Sorry about the name of this beer. I came up with this recipe over the course of about five minutes, and gave no thought to a name. I suppose I could say it has some amusing connection to The Brown Album by Primus (it does contain the song Kalamazoo), but that would be a lie. Brown Ale. Terrible.

The beer, on the other hand, should be great. I was trying to come up with a nice, low alchohol beer that I could drink during the fall gardening projects. Low on hops, nice malty flavor, and something that won't make me fall over if I drink five of them in an afternoon.

The recipe-

American 2 Row Pale- 7 lbs
Faucett Crystal 90L- 8 ounces
Faucett Crystal 40L- 4 ounces
Chocolate Malt- 4 ounces

Willamette- 1 ounce- 60 minutes
Willamette- 1 ounce- 15 minutes (it was supposed to be at 10 minutes, but I threw it in early as I was trying to brew and watch Olympic cycling at the same time)
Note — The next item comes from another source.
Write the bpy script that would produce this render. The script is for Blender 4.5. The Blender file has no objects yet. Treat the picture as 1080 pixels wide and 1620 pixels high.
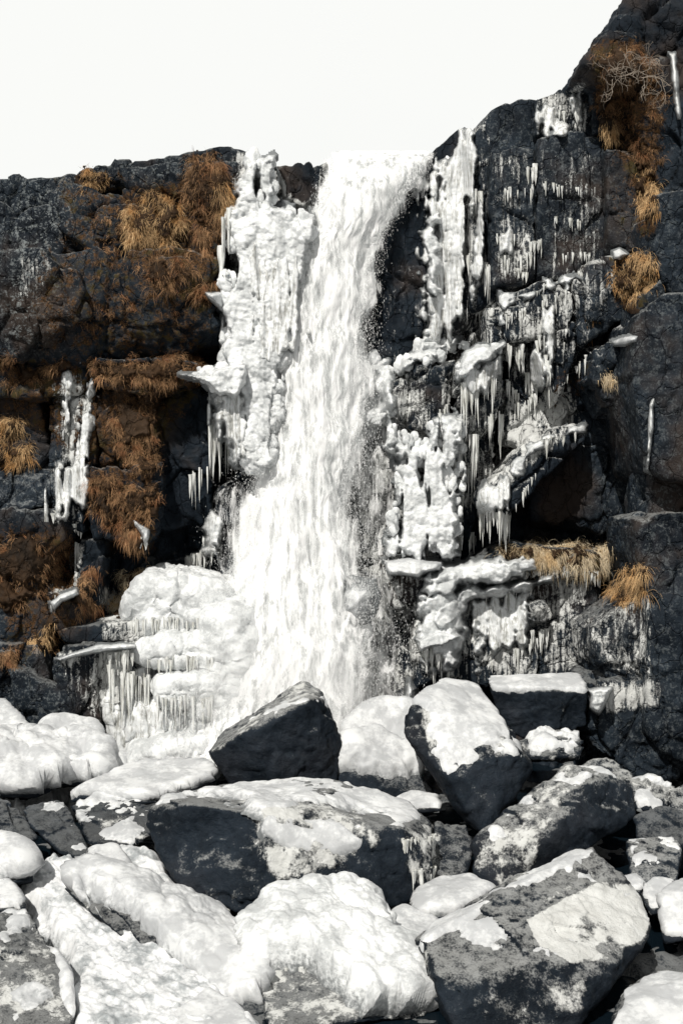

White Labs East Coast Pale Ale- 600 ml starter

156/170 mash out- hot water infusion for both

Fairly straightforward recipe. I looked at the Brown Ale style guidelines, and went from there. The chocolate malt gave it a very satisfying dark color during the boil that was fun to watch. I went very simple with the hops, as I happened to have two ounces of Willamette on hand, and all the rest of my hops are more suited to German beers. Hence, one type. I've really liked the White Labs yeast. I've used it for all my ales so far this year, and it ferments very clear, and makes a clean tasting beer.

The brew day was as smooth as you can get. Temps were nailed, lautering was easy, and as I said, I was able to watch some of the Olympics while I was brewing. There's no way I could have done that earlier this year. Doing a beer with the simple mash schedule was great too. Heat up some water, sit back and relax. I love it. I learned a nice lautering trick as well. Maybe everyone knows this, but it had never been explained to me this way. When you first start draining the vorlauf, apparently you are supposed to not close the valve. Just put the tube in the pot and let it go. I used to stop draining and pour the vorlauf in, which apparently had a plunger effect on the grain bed, which was probably causing alot of my set mash problems.

The fermentation is going good as I write this. The closet where I ferment my beers kind of smells like spicy blueberries.